▸ **Written problem**
Skip all pictures. Write out the data below from its first line through the line that contains "for o in list(bpy.data.objects): bpy.data.objects.remove(o)".

▸ **Source data**
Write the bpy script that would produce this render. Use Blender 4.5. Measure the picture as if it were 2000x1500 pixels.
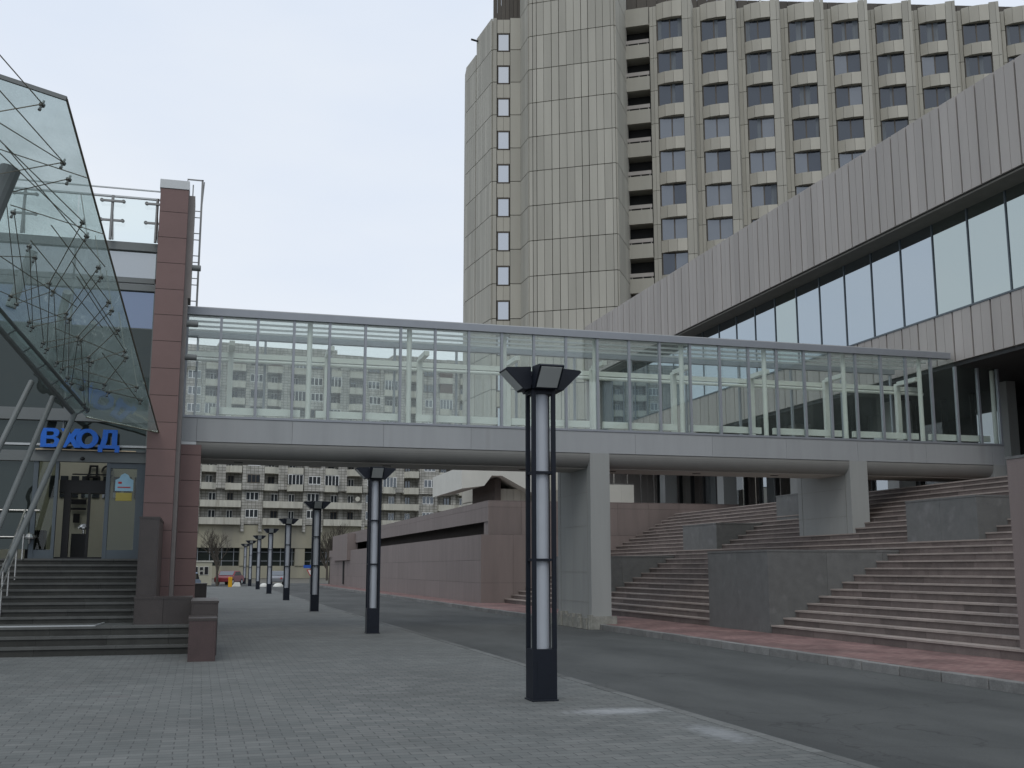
import bpy, bmesh, math, random
from mathutils import Vector, Matrix
random.seed(7)
R = math.radians
sc = bpy.context.scene
for o in list(bpy.data.objects): bpy.data.objects.remove(o)

# ------------------------------------------------------------------ camera
EYE = Vector((0, 0, 1.6)); FPX = 2150.0; PITCH = math.atan(360/FPX); YAW = R(15.68)
cd = bpy.data.cameras.new('camera'); cam = bpy.data.objects.new('camera', cd)
sc.collection.objects.link(cam); sc.camera = cam
cam.location = EYE; cam.rotation_euler = (R(90)+PITCH, 0, -YAW)
cd.sensor_width = 36; cd.lens = 36*FPX/2000; cd.clip_end = 3000; cd.clip_start = .05
# ------------------------------------------------------------------ sky, sun, exposure
w = bpy.data.worlds.new('World'); sc.world = w; w.use_nodes = True
nt = w.node_tree; nt.nodes.clear(); N = nt.nodes.new; L = nt.links.new
out = N('ShaderNodeOutputWorld'); bg = N('ShaderNodeBackground'); bg.inputs['Strength'].default_value = .1
sky = N('ShaderNodeTexSky'); sky.sky_type = 'NISHITA'; sky.sun_disc = False
SUN_EL, SUN_AZ = R(50), R(202)           # azimuth measured from +Y towards +X
sky.sun_elevation = SUN_EL; sky.sun_rotation = SUN_AZ; sky.dust_density = 3
tc = N('ShaderNodeTexCoord'); mp = N('ShaderNodeMapping'); mp.inputs['Scale'].default_value = (1, 1, 3)
noi = N('ShaderNodeTexNoise'); noi.inputs['Scale'].default_value = 1.6; noi.inputs['Detail'].default_value = 5
cr = N('ShaderNodeValToRGB')
cr.color_ramp.elements[0].position = .3; cr.color_ramp.elements[0].color = (7.25, 8.15, 9.65, 1)
cr.color_ramp.elements[1].position = .7; cr.color_ramp.elements[1].color = (8.8, 9.25, 9.85, 1)
mx = N('ShaderNodeMix'); mx.data_type = 'RGBA'; mx.inputs['Factor'].default_value = .93
L(tc.outputs['Generated'], mp.inputs['Vector']); L(mp.outputs[0], noi.inputs['Vector']); L(noi.outputs['Fac'], cr.inputs['Fac'])
L(sky.outputs[0], mx.inputs['A']); L(cr.outputs[0], mx.inputs['B']); L(mx.outputs['Result'], bg.inputs['Color']); L(bg.outputs[0], out.inputs['Surface'])
sd = bpy.data.lights.new('sun', 'SUN'); sd.energy = .6; sd.angle = R(22); sd.color = (1, .95, .87)
so = bpy.data.objects.new('sun', sd); sc.collection.objects.link(so)
sdir = Vector((math.sin(SUN_AZ)*math.cos(SUN_EL), math.cos(SUN_AZ)*math.cos(SUN_EL), math.sin(SUN_EL)))
so.rotation_euler = sdir.to_track_quat('Z', 'Y').to_euler()
sc.view_settings.view_transform = 'Standard'; sc.view_settings.look = 'None'
sc.view_settings.exposure = 0; sc.view_settings.gamma = 1
sc.render.engine = 'CYCLES'
sc.cycles.max_bounces = 8; sc.cycles.transparent_max_bounces = 24; sc.cycles.glossy_bounces = 4

# ------------------------------------------------------------------ helpers
CF = Vector((math.sin(YAW)*math.cos(PITCH), math.cos(YAW)*math.cos(PITCH), math.sin(PITCH)))
CR = Vector((math.cos(YAW), -math.sin(YAW), 0)); CU = CR.cross(CF)
def ray(x, y): return CF*FPX + CR*(x-1000) + CU*(750-y)
def atY(x, y, Y):                         # photo pixel -> point on the vertical plane at distance Y
    d = ray(x, y); return EYE + d*(Y/d.y)
def onplane(x, y, P, n):
    d = ray(x, y); return EYE + d*((P-EYE).dot(n)/n.dot(d))

M = {}
def mat(name, col, rough=.7, metal=0, var=.12, nscale=3, streak=0, island=0, bump=0, spec=.4, fine=0, stain=None):
    m = bpy.data.materials.new(name); m.use_nodes = True; t = m.node_tree; b = t.nodes['Principled BSDF']
    b.inputs['Roughness'].default_value = rough; b.inputs['Metallic'].default_value = metal
    if 'blue' not in name: col = (col[0]*1.0, col[1]*1.0, col[2]*.96)
    b.inputs['Specular IOR Level'].default_value = spec
    N = t.nodes.new; L = t.links.new
    g = N('ShaderNodeNewGeometry'); mp = N('ShaderNodeMapping')
    mp.inputs['Scale'].default_value = (1, 1, .12 if streak else 1)
    L(g.outputs['Position'], mp.inputs['Vector'])
    n = N('ShaderNodeTexNoise'); n.inputs['Scale'].default_value = nscale; n.inputs['Detail'].default_value = 6; n.inputs['Roughness'].default_value = .65
    L(mp.outputs[0], n.inputs['Vector'])
    r = N('ShaderNodeMapRange'); r.inputs['From Min'].default_value = .25; r.inputs['From Max'].default_value = .75
    r.inputs['To Min'].default_value = 1-var; r.inputs['To Max'].default_value = 1+var
    L(n.outputs['Fac'], r.inputs['Value']); val = r.outputs[0]
    if island:
        q = N('ShaderNodeMapRange'); q.inputs['To Min'].default_value = 1-island; q.inputs['To Max'].default_value = 1+island
        L(g.outputs['Random Per Island'], q.inputs['Value'])
        mu = N('ShaderNodeMath'); mu.operation = 'MULTIPLY'; L(val, mu.inputs[0]); L(q.outputs[0], mu.inputs[1]); val = mu.outputs[0]
    if fine:
        f = N('ShaderNodeTexNoise'); f.inputs['Scale'].default_value = 60; f.inputs['Detail'].default_value = 2
        L(g.outputs['Position'], f.inputs['Vector'])
        q = N('ShaderNodeMapRange'); q.inputs['From Min'].default_value = .3; q.inputs['From Max'].default_value = .7
        q.inputs['To Min'].default_value = 1-fine; q.inputs['To Max'].default_value = 1+fine; L(f.outputs['Fac'], q.inputs['Value'])
        mu = N('ShaderNodeMath'); mu.operation = 'MULTIPLY'; L(val, mu.inputs[0]); L(q.outputs[0], mu.inputs[1]); val = mu.outputs[0]
    hs = N('ShaderNodeVectorMath'); hs.operation = 'SCALE'; hs.inputs[0].default_value = col; L(val, hs.inputs['Scale'])
    cout = hs.outputs[0]
    if stain:
        scol, sscale, lo = stain
        s = N('ShaderNodeTexNoise'); s.inputs['Scale'].default_value = sscale; s.inputs['Detail'].default_value = 8
        L(mp.outputs[0], s.inputs['Vector'])
        q = N('ShaderNodeMapRange'); q.inputs['From Min'].default_value = lo; q.inputs['From Max'].default_value = lo+.14
        q.inputs['To Max'].default_value = .7; L(s.outputs['Fac'], q.inputs['Value'])
        x = N('ShaderNodeMix'); x.data_type = 'RGBA'; L(q.outputs[0], x.inputs['Factor']); L(cout, x.inputs['A']); x.inputs['B'].default_value = (*scol, 1)
        cout = x.outputs['Result']
    L(cout, b.inputs['Base Color'])
    if bump:
        bp = N('ShaderNodeBump'); bp.inputs['Strength'].default_value = bump; bp.inputs['Distance'].default_value = .01
        f2 = N('ShaderNodeTexNoise'); f2.inputs['Scale'].default_value = 35; L(g.outputs['Position'], f2.inputs['Vector'])
        L(f2.outputs['Fac'], bp.inputs['Height']); L(bp.outputs[0], b.inputs['Normal'])
    M[name] = m; return m

def glass(name, tint, base=.06, gloss=(1, 1, 1), dark=None, rough=.01, power=1.0, wob=0, dust_haze=0):
    """thin architectural pane: clear (or dark when dark is given) plus mirror reflection rising with the angle"""
    m = bpy.data.materials.new(name); m.use_nodes = True; t = m.node_tree; t.nodes.clear(); N = t.nodes.new; L = t.links.new
    o = N('ShaderNodeOutputMaterial'); mx = N('ShaderNodeMixShader'); gl = N('ShaderNodeBsdfGlossy')
    gl.inputs['Color'].default_value = (*gloss, 1); gl.inputs['Roughness'].default_value = rough
    if dark: a = N('ShaderNodeBsdfDiffuse'); a.inputs['Color'].default_value = (*dark, 1)
    else: a = N('ShaderNodeBsdfTransparent'); a.inputs['Color'].default_value = (*tint, 1)
    fc = N('ShaderNodeLayerWeight'); fc.inputs['Blend'].default_value = .5
    lw = N('ShaderNodeMath'); lw.operation = 'POWER'; lw.inputs[1].default_value = 5; L(fc.outputs['Facing'], lw.inputs[0])
    r = N('ShaderNodeMapRange'); r.inputs['To Min'].default_value = base; r.inputs['To Max'].default_value = min(1, base+power)
    L(lw.outputs[0], r.inputs['Value']); L(r.outputs[0], mx.inputs['Fac']); L(a.outputs[0], mx.inputs[1]); L(gl.outputs[0], mx.inputs[2])
    if dust_haze:  # dirt on the canopy; sky reflection put in as pale haze on bridge panes
        df_ = N('ShaderNodeBsdfDiffuse'); df_.inputs['Color'].default_value = (.52, .60, .58, 1); tl = N('ShaderNodeBsdfTranslucent'); tl.inputs['Color'].default_value = (.52, .60, .58, 1)
        m1 = N('ShaderNodeMixShader'); L(df_.outputs[0], m1.inputs[1]); L(tl.outputs[0], m1.inputs[2])
        gg = N('ShaderNodeNewGeometry'); dn = N('ShaderNodeTexNoise'); dn.inputs['Scale'].default_value = 1.3; dn.inputs['Detail'].default_value = 6; L(gg.outputs['Position'], dn.inputs['Vector'])
        dr = N('ShaderNodeMapRange'); dr.inputs['From Min'].default_value = .3; dr.inputs['From Max'].default_value = .7; dr.inputs['To Min'].default_value = dust_haze*.6; dr.inputs['To Max'].default_value = dust_haze*1.4; L(dn.outputs['Fac'], dr.inputs['Value'])
        m2 = N('ShaderNodeMixShader'); L(dr.outputs[0], m2.inputs['Fac']); L(a.outputs[0], m2.inputs[1]); L(m1.outputs[0], m2.inputs[2]); L(m2.outputs[0], mx.inputs[1])
    if wob:
        g = N('ShaderNodeNewGeometry'); n = N('ShaderNodeTexNoise'); n.inputs['Scale'].default_value = .9; L(g.outputs['Position'], n.inputs['Vector'])
        bp = N('ShaderNodeBump'); bp.inputs['Strength'].default_value = wob; bp.inputs['Distance'].default_value = .05
        L(n.outputs['Fac'], bp.inputs['Height']); L(bp.outputs[0], gl.inputs['Normal'])
    L(mx.outputs[0], o.inputs['Surface']); M[name] = m; return m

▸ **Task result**
Write the bpy script that would produce this render. Use Blender 4.5. Measure the picture as if it were 2000x1500 pixels.
import bpy, bmesh, math, random
from mathutils import Vector, Matrix
random.seed(7)
R = math.radians
sc = bpy.context.scene
for o in list(bpy.data.objects): bpy.data.objects.remove(o)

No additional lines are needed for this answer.